#### WRITTEN PROBLEM
Output the lines that follow exactly as they are.

#### DATA SECTION
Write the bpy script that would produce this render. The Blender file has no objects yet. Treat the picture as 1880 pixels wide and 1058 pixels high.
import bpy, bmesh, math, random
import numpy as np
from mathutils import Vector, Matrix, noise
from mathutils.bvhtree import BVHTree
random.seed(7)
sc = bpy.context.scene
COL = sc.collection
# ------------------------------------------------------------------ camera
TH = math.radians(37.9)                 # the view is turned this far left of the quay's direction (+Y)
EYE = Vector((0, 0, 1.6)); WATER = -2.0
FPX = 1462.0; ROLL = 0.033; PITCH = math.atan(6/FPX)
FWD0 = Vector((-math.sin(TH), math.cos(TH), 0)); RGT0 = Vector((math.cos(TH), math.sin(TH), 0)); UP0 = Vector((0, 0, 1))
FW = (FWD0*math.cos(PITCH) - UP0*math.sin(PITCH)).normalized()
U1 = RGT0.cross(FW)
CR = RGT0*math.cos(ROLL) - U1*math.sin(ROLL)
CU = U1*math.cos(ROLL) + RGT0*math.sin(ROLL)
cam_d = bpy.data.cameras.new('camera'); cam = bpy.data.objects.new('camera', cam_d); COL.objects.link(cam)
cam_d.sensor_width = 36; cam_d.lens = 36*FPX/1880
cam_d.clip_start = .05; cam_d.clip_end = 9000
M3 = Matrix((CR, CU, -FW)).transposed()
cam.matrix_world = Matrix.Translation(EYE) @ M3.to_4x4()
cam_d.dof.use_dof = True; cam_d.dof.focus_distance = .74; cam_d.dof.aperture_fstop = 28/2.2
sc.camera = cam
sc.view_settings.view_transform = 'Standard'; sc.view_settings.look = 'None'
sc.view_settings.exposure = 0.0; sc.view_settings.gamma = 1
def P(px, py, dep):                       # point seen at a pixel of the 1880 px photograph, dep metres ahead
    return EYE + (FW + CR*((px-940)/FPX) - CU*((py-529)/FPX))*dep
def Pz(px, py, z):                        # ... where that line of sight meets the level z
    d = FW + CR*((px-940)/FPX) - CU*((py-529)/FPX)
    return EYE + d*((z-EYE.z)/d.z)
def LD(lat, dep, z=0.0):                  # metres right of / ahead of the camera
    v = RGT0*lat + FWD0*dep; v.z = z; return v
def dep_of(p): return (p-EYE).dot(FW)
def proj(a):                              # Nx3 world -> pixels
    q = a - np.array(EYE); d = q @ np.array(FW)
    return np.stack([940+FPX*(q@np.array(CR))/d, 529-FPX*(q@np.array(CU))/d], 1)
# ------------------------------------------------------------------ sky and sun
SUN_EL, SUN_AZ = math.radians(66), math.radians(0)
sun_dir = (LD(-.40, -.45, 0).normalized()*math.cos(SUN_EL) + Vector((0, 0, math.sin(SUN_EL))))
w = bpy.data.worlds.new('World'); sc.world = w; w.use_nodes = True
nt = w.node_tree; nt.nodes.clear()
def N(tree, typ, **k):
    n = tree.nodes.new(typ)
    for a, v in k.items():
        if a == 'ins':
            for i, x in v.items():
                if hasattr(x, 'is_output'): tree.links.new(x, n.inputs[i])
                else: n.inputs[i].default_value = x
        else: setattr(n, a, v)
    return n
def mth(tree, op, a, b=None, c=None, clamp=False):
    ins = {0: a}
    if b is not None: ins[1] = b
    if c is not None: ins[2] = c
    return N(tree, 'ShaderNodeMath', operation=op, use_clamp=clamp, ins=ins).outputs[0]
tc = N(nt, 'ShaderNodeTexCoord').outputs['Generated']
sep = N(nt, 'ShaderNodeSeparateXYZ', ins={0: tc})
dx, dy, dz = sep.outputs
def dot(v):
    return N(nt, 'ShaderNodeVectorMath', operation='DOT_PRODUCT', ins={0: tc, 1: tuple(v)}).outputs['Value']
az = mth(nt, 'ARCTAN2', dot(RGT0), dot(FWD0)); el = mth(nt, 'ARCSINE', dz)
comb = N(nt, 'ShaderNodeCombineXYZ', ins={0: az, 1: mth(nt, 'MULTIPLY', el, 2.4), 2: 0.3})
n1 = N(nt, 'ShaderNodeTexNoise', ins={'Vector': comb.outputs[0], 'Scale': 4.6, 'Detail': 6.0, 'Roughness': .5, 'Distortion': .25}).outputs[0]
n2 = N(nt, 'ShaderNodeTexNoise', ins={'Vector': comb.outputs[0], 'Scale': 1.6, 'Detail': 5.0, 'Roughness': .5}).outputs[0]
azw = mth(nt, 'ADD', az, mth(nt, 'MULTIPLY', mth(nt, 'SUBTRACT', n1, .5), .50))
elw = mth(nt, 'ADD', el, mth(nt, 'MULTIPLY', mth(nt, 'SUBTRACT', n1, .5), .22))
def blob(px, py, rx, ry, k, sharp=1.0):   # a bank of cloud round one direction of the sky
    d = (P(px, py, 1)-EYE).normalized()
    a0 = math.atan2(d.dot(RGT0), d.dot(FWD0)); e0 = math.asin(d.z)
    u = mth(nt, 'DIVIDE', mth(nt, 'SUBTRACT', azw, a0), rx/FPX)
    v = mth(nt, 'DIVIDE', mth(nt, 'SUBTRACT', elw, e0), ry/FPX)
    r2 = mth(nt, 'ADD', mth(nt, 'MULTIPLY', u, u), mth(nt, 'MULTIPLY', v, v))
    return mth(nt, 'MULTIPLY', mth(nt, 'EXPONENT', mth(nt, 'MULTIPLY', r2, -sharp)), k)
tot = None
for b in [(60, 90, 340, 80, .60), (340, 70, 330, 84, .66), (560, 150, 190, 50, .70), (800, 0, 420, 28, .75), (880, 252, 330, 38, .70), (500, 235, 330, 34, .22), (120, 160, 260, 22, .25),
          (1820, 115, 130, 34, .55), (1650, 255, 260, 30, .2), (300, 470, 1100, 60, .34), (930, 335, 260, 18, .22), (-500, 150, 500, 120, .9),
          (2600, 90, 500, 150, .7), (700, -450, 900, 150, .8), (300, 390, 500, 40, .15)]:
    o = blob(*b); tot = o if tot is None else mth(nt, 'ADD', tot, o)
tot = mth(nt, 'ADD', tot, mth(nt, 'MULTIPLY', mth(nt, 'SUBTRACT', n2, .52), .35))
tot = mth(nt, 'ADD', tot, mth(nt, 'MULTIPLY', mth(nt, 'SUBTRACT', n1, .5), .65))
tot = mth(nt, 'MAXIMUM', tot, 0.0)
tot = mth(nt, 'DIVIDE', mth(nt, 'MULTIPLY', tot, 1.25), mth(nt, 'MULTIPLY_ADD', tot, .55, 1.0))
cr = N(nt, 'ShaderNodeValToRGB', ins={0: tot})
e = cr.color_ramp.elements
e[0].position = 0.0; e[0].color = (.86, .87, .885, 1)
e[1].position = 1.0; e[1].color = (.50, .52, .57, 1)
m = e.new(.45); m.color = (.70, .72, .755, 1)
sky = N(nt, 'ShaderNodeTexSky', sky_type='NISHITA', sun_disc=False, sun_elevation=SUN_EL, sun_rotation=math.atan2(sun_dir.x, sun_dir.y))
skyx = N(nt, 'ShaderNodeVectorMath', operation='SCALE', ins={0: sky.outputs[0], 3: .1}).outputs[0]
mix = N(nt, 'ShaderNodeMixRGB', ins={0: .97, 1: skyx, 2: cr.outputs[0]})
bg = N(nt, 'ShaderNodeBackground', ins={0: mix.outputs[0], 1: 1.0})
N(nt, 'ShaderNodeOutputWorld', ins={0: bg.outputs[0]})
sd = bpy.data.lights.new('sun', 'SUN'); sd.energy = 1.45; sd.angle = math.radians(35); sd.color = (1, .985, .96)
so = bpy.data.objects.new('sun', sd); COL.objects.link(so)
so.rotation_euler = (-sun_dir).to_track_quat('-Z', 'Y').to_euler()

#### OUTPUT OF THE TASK
Write the bpy script that would produce this render. The Blender file has no objects yet. Treat the picture as 1880 pixels wide and 1058 pixels high.
import bpy, bmesh, math, random
import numpy as np
from mathutils import Vector, Matrix, noise
from mathutils.bvhtree import BVHTree
random.seed(7)
sc = bpy.context.scene
COL = sc.collection
# ------------------------------------------------------------------ camera
TH = math.radians(37.9)                 # the view is turned this far left of the quay's direction (+Y)
EYE = Vector((0, 0, 1.6)); WATER = -2.0
FPX = 1462.0; ROLL = 0.033; PITCH = math.atan(6/FPX)
FWD0 = Vector((-math.sin(TH), math.cos(TH), 0)); RGT0 = Vector((math.cos(TH), math.sin(TH), 0)); UP0 = Vector((0, 0, 1))
FW = (FWD0*math.cos(PITCH) - UP0*math.sin(PITCH)).normalized()
U1 = RGT0.cross(FW)
CR = RGT0*math.cos(ROLL) - U1*math.sin(ROLL)
CU = U1*math.cos(ROLL) + RGT0*math.sin(ROLL)
cam_d = bpy.data.cameras.new('camera'); cam = bpy.data.objects.new('camera', cam_d); COL.objects.link(cam)
cam_d.sensor_width = 36; cam_d.lens = 36*FPX/1880
cam_d.clip_start = .05; cam_d.clip_end = 9000
M3 = Matrix((CR, CU, -FW)).transposed()
cam.matrix_world = Matrix.Translation(EYE) @ M3.to_4x4()
cam_d.dof.use_dof = True; cam_d.dof.focus_distance = .74; cam_d.dof.aperture_fstop = 28/2.2
sc.camera = cam
sc.view_settings.view_transform = 'Standard'; sc.view_settings.look = 'None'
sc.view_settings.exposure = 0.0; sc.view_settings.gamma = 1
def P(px, py, dep):                       # point seen at a pixel of the 1880 px photograph, dep metres ahead
    return EYE + (FW + CR*((px-940)/FPX) - CU*((py-529)/FPX))*dep
def Pz(px, py, z):                        # ... where that line of sight meets the level z
    d = FW + CR*((px-940)/FPX) - CU*((py-529)/FPX)
    return EYE + d*((z-EYE.z)/d.z)
def LD(lat, dep, z=0.0):                  # metres right of / ahead of the camera
    v = RGT0*lat + FWD0*dep; v.z = z; return v
def dep_of(p): return (p-EYE).dot(FW)
def proj(a):                              # Nx3 world -> pixels
    q = a - np.array(EYE); d = q @ np.array(FW)
    return np.stack([940+FPX*(q@np.array(CR))/d, 529-FPX*(q@np.array(CU))/d], 1)
# ------------------------------------------------------------------ sky and sun
SUN_EL, SUN_AZ = math.radians(66), math.radians(0)
sun_dir = (LD(-.40, -.45, 0).normalized()*math.cos(SUN_EL) + Vector((0, 0, math.sin(SUN_EL))))
w = bpy.data.worlds.new('World'); sc.world = w; w.use_nodes = True
nt = w.node_tree; nt.nodes.clear()
def N(tree, typ, **k):
    n = tree.nodes.new(typ)
    for a, v in k.items():
        if a == 'ins':
            for i, x in v.items():
                if hasattr(x, 'is_output'): tree.links.new(x, n.inputs[i])
                else: n.inputs[i].default_value = x
        else: setattr(n, a, v)
    return n
def mth(tree, op, a, b=None, c=None, clamp=False):
    ins = {0: a}
    if b is not None: ins[1] = b
    if c is not None: ins[2] = c
    return N(tree, 'ShaderNodeMath', operation=op, use_clamp=clamp, ins=ins).outputs[0]
tc = N(nt, 'ShaderNodeTexCoord').outputs['Generated']
sep = N(nt, 'ShaderNodeSeparateXYZ', ins={0: tc})
dx, dy, dz = sep.outputs
def dot(v):
    return N(nt, 'ShaderNodeVectorMath', operation='DOT_PRODUCT', ins={0: tc, 1: tuple(v)}).outputs['Value']
az = mth(nt, 'ARCTAN2', dot(RGT0), dot(FWD0)); el = mth(nt, 'ARCSINE', dz)
comb = N(nt, 'ShaderNodeCombineXYZ', ins={0: az, 1: mth(nt, 'MULTIPLY', el, 2.4), 2: 0.3})
n1 = N(nt, 'ShaderNodeTexNoise', ins={'Vector': comb.outputs[0], 'Scale': 4.6, 'Detail': 6.0, 'Roughness': .5, 'Distortion': .25}).outputs[0]
n2 = N(nt, 'ShaderNodeTexNoise', ins={'Vector': comb.outputs[0], 'Scale': 1.6, 'Detail': 5.0, 'Roughness': .5}).outputs[0]
azw = mth(nt, 'ADD', az, mth(nt, 'MULTIPLY', mth(nt, 'SUBTRACT', n1, .5), .50))
elw = mth(nt, 'ADD', el, mth(nt, 'MULTIPLY', mth(nt, 'SUBTRACT', n1, .5), .22))
def blob(px, py, rx, ry, k, sharp=1.0):   # a bank of cloud round one direction of the sky
    d = (P(px, py, 1)-EYE).normalized()
    a0 = math.atan2(d.dot(RGT0), d.dot(FWD0)); e0 = math.asin(d.z)
    u = mth(nt, 'DIVIDE', mth(nt, 'SUBTRACT', azw, a0), rx/FPX)
    v = mth(nt, 'DIVIDE', mth(nt, 'SUBTRACT', elw, e0), ry/FPX)
    r2 = mth(nt, 'ADD', mth(nt, 'MULTIPLY', u, u), mth(nt, 'MULTIPLY', v, v))
    return mth(nt, 'MULTIPLY', mth(nt, 'EXPONENT', mth(nt, 'MULTIPLY', r2, -sharp)), k)
tot = None
for b in [(60, 90, 340, 80, .60), (340, 70, 330, 84, .66), (560, 150, 190, 50, .70), (800, 0, 420, 28, .75), (880, 252, 330, 38, .70), (500, 235, 330, 34, .22), (120, 160, 260, 22, .25),
          (1820, 115, 130, 34, .55), (1650, 255, 260, 30, .2), (300, 470, 1100, 60, .34), (930, 335, 260, 18, .22), (-500, 150, 500, 120, .9),
          (2600, 90, 500, 150, .7), (700, -450, 900, 150, .8), (300, 390, 500, 40, .15)]:
    o = blob(*b); tot = o if tot is None else mth(nt, 'ADD', tot, o)
tot = mth(nt, 'ADD', tot, mth(nt, 'MULTIPLY', mth(nt, 'SUBTRACT', n2, .52), .35))
tot = mth(nt, 'ADD', tot, mth(nt, 'MULTIPLY', mth(nt, 'SUBTRACT', n1, .5), .65))
tot = mth(nt, 'MAXIMUM', tot, 0.0)
tot = mth(nt, 'DIVIDE', mth(nt, 'MULTIPLY', tot, 1.25), mth(nt, 'MULTIPLY_ADD', tot, .55, 1.0))
cr = N(nt, 'ShaderNodeValToRGB', ins={0: tot})
e = cr.color_ramp.elements
e[0].position = 0.0; e[0].color = (.86, .87, .885, 1)
e[1].position = 1.0; e[1].color = (.50, .52, .57, 1)
m = e.new(.45); m.color = (.70, .72, .755, 1)
sky = N(nt, 'ShaderNodeTexSky', sky_type='NISHITA', sun_disc=False, sun_elevation=SUN_EL, sun_rotation=math.atan2(sun_dir.x, sun_dir.y))
skyx = N(nt, 'ShaderNodeVectorMath', operation='SCALE', ins={0: sky.outputs[0], 3: .1}).outputs[0]
mix = N(nt, 'ShaderNodeMixRGB', ins={0: .97, 1: skyx, 2: cr.outputs[0]})
bg = N(nt, 'ShaderNodeBackground', ins={0: mix.outputs[0], 1: 1.0})
N(nt, 'ShaderNodeOutputWorld', ins={0: bg.outputs[0]})
sd = bpy.data.lights.new('sun', 'SUN'); sd.energy = 1.45; sd.angle = math.radians(35); sd.color = (1, .985, .96)
so = bpy.data.objects.new('sun', sd); COL.objects.link(so)
so.rotation_euler = (-sun_dir).to_track_quat('-Z', 'Y').to_euler()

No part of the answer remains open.